Niente magie a Baghdad
sabato 5 ottobre 2019

«Non ci sono soluzioni magiche», ha detto ai dimostranti il primo ministro iracheno Adel Abdel Mahdi, invitando alla calma e a far cessare le proteste che hanno scosso profondamente Baghdad e causato decine di vittime fra la popolazione durante gli scontri con le forze di sicurezza. Affermazione involontariamente ironica, visto che Baghdad nel nostro immaginario occidentale è sempre associata ad Aladino e al genio della lampada. Ma la verità è che ciò che sta portando nelle piazze delle principali città dell’Iraq centro-meridionale decine di migliaia di persone, per lo più arabo-sciite, è il clamoroso fallimento dei politici: dal 2003 in poi, infatti, non hanno offerto ai loro cittadini alcuna soluzione, magica o normale che fosse.

È questa la spiegazione, evidente nella sua brutale semplicità: la classe dirigente post-Saddam ha sprecato più di quindici anni, senza riuscire a dare lavoro, vita dignitosa, servizi essenziali, prospettive credibili per il futuro a una popolazione che ha pagato prezzi enormi.

Una popolazione che ha subito dapprima la lunga feroce dittatura del rais e l’embargo internazionale, poi la mal pianificata invasione anglo-americana del 2003, che doveva portare la democrazia, ma ha fatto precipitare per anni il Paese nelle violenze e nel terrorismo qaedista e dello Stato Islamico. Ancora oggi in molte zone dell’Iraq manca l’energia elettrica, l’acqua potabile né vi sono scuole e ospedali degni di una nazione che più di mille anni fa era l’eccellenza in questi campi.

E tutto ciò mentre la corruzione dei vertici amministrativi e politici è sfacciata, la loro ricchezza esibita volgarmente, le zone a essi riservate protette e curate, mentre il resto del Paese sopravvive in condizioni vergognose. Già lo scorso anno, a Bassora, la seconda città, nel cuore dell’Iraq sciita, le proteste erano esplose con una violenza inaspettata, segno di un’esasperazione che si è faticato a controllare. Con promesse mai mantenute. Dentro e fuori il Paese ci si sta chiedendo affannosamente se queste dimostrazioni siano manovrate, da chi e chi ne possa beneficiare. È evidente che esse siano nate in modo semi-spontaneo, senza un’organizzazione strutturata che le dirigesse.

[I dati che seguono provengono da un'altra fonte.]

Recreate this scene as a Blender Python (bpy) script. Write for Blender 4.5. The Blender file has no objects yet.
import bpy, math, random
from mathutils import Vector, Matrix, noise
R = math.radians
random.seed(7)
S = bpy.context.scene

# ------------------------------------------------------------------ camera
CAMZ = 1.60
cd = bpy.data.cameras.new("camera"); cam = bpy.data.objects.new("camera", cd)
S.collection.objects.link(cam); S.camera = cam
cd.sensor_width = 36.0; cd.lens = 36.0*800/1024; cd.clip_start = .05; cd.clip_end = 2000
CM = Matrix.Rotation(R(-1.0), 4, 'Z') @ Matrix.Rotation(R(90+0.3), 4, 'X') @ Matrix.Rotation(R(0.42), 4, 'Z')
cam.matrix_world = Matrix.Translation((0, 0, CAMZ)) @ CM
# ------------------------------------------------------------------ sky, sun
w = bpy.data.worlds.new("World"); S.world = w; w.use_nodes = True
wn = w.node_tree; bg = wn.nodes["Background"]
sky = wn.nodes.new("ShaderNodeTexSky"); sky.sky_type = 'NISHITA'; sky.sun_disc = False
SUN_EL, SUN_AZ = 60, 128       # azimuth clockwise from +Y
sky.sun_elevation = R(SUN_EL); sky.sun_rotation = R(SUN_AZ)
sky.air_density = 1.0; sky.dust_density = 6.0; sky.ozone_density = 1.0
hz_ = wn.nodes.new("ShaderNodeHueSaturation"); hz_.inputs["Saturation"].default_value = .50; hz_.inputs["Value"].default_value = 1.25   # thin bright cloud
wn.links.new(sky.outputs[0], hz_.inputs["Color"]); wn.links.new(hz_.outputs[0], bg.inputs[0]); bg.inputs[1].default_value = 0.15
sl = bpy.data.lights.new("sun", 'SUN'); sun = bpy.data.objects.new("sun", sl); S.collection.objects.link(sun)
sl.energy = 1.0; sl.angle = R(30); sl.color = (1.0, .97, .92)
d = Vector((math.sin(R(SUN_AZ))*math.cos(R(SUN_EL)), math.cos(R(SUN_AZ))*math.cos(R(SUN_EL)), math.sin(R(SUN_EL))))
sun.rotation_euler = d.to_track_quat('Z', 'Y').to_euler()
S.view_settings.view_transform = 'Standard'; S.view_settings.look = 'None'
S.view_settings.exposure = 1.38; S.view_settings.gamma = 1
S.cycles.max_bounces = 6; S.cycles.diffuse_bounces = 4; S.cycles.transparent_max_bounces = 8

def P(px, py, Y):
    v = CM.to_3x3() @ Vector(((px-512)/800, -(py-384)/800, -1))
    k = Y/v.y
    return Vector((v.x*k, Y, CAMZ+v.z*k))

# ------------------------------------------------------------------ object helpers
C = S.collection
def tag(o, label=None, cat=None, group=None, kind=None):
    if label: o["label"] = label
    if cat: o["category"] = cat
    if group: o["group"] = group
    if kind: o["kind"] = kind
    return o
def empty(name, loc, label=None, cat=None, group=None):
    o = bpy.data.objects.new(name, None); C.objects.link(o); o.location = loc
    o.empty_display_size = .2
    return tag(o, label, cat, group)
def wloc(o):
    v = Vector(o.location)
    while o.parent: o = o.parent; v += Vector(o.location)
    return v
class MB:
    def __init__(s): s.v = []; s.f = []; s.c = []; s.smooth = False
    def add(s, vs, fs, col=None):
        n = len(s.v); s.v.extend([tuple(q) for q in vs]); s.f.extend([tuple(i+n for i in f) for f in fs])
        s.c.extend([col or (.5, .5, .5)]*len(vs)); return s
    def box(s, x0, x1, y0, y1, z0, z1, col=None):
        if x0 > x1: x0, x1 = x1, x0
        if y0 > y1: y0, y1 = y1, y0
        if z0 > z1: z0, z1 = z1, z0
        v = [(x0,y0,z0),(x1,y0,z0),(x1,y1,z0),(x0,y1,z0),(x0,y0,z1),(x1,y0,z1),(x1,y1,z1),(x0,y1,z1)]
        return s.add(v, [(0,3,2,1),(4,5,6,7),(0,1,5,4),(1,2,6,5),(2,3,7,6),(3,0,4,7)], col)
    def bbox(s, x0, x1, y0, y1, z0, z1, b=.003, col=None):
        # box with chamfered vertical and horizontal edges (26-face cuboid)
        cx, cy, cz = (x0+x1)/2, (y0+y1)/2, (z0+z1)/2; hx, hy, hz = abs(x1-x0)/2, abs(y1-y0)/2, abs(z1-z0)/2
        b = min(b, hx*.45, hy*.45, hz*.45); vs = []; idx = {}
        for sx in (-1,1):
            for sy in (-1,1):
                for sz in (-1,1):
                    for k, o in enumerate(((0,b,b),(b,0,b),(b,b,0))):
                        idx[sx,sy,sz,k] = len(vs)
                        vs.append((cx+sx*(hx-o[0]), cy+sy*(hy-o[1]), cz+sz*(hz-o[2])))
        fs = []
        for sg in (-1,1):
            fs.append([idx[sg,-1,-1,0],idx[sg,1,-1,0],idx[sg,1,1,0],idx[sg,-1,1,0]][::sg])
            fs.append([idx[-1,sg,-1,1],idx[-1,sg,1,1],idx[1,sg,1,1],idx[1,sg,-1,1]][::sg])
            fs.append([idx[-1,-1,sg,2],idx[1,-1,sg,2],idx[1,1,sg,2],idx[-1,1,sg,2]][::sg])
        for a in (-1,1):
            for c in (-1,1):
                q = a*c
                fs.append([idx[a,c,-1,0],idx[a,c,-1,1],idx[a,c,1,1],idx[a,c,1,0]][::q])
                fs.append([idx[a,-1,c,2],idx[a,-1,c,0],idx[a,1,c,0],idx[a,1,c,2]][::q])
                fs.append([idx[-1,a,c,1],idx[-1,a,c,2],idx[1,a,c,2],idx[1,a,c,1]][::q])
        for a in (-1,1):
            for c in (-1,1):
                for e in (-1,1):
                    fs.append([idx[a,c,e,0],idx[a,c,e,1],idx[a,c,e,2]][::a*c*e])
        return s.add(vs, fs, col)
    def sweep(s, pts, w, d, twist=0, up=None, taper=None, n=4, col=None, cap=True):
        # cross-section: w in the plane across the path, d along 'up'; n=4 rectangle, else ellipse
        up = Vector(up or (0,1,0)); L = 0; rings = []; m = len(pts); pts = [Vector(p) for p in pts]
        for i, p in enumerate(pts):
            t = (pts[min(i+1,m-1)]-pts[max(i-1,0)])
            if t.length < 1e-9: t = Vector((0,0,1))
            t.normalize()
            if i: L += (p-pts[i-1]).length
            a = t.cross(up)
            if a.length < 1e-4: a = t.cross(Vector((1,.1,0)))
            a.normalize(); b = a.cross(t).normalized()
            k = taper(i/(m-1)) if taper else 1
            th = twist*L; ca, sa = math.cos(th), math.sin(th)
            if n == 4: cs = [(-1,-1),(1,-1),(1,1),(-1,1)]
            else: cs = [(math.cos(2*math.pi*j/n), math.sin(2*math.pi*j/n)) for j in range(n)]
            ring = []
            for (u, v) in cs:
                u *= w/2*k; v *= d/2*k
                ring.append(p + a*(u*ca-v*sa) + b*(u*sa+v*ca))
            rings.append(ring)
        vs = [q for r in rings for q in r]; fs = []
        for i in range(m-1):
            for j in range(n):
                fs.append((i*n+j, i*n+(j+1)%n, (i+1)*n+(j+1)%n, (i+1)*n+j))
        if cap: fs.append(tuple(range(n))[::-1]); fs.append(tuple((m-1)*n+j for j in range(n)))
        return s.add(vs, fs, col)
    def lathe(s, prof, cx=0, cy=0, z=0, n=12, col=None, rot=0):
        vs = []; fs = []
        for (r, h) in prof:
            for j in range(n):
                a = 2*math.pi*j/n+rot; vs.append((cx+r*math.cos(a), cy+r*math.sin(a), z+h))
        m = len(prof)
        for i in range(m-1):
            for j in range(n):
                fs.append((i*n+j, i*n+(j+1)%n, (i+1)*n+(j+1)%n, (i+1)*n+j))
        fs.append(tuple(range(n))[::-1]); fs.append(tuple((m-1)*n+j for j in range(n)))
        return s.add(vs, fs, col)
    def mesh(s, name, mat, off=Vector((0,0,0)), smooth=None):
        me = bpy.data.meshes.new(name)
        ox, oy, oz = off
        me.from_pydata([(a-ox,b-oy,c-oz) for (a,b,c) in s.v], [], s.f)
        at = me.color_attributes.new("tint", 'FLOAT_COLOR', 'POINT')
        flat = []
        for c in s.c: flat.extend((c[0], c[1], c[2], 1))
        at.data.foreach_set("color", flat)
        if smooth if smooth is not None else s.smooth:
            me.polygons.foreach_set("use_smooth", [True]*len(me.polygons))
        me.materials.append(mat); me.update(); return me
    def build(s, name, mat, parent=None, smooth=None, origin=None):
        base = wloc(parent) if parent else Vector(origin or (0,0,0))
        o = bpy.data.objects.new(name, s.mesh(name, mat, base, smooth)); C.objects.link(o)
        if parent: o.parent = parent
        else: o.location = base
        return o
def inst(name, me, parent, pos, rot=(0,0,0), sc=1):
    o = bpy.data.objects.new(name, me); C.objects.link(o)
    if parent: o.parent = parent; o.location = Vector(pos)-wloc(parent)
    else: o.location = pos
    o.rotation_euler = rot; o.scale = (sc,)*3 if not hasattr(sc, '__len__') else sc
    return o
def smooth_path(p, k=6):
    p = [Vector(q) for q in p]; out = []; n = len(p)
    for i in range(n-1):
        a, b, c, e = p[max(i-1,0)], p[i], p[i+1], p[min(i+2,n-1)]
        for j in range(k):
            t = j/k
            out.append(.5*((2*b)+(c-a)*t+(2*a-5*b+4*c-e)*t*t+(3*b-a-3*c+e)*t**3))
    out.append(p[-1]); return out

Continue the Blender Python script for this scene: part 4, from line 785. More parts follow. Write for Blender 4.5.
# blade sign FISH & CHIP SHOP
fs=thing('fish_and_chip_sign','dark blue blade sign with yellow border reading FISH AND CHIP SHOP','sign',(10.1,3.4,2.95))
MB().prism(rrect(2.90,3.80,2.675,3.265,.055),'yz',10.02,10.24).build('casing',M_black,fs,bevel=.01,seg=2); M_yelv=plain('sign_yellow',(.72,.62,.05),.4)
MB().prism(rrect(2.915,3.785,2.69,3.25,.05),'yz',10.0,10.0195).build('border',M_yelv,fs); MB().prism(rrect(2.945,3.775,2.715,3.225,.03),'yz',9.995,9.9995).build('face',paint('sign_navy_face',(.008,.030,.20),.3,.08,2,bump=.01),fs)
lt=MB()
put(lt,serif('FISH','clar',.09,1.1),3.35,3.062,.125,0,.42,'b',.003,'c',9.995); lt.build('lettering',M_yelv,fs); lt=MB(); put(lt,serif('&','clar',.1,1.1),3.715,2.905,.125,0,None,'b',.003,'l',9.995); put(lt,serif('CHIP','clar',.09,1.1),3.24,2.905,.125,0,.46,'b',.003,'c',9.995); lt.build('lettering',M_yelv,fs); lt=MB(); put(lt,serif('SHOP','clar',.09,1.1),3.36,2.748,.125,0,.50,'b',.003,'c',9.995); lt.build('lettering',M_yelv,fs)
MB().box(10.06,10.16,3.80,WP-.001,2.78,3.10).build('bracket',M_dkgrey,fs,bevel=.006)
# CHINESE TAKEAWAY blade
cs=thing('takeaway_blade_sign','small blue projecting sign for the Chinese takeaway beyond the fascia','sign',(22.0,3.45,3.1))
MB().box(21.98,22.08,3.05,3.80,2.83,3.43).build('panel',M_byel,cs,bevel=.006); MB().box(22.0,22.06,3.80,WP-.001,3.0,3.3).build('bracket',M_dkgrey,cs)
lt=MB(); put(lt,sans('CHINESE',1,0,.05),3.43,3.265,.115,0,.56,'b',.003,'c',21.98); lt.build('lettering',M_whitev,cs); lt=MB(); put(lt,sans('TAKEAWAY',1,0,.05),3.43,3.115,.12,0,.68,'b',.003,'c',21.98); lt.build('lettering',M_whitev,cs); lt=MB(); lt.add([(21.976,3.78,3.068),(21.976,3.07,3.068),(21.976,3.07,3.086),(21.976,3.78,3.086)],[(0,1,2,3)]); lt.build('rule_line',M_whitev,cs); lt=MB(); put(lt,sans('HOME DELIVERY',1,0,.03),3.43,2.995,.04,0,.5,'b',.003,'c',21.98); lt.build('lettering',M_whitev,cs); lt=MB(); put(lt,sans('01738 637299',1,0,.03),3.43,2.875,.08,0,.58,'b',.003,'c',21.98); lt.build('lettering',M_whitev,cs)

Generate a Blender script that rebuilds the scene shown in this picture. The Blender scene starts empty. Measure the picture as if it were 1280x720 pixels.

Ma questo non significa che non possano ora essere in qualche modo incanalate o utilizzate a livello politico interno o – ancor più – da attori esterni, che da anni usano l’Iraq come terreno di scontro "per procura".
I partiti maggiormente in difficoltà sono quelli di ispirazione sciita: un mosaico di gruppi diversi, milizie para-militari tracimate nell’arena politica, esponenti vicini al clero sciita.

Da anni si concentrano sulla difesa della propria comunità dalle minacce dell’estremismo sunnita e dei vicini arabi anti-sciiti, con una retorica che si focalizza sull’identità religiosa. Ma le narrative settarie, gli inviti all’unità della comunità di fede non servono quando i tuoi stessi correligionari ti chiedono conto della tua corruzione, della tua incapacità nel ricostruire il Paese, dei privilegi che l’élite politica si è auto-concessa senza alcuna moderazione. Tutto ciò rischia di portare al tracollo il fragile governo di coalizione del premier Mahdi, un economista apprezzato come tecnocrate, ma di fatto incapace di imporre riforme apprezzabili ai capipartito che lo hanno scelto. Un evento che non dispiacerebbe a molti dentro e fuori l’Iraq, compresi alcuni degli stessi partiti che sostengono il capo del governo. Perché il tatticismo e i doppi giochi imperano nei palazzi del potere di Baghdad. Eppure, con tutti i suoi limiti, questo governo sta cercando di ridurre la contrapposizione settaria con gli arabo-sunniti e i curdi, ha avviato dei programmi per il rientro dei milioni di profughi e cerca di proporsi come un esecutivo moderato che può mediare fra i due grandi nemici regionali, Iran e Arabia Saudita. La sua caduta porterebbe solo a una nuova fase di instabilità, sempre estremamente pericolosa in questa terra che ancora ribolle di estremismi, odi settari e tribali e di gruppi al servizio dei vicini.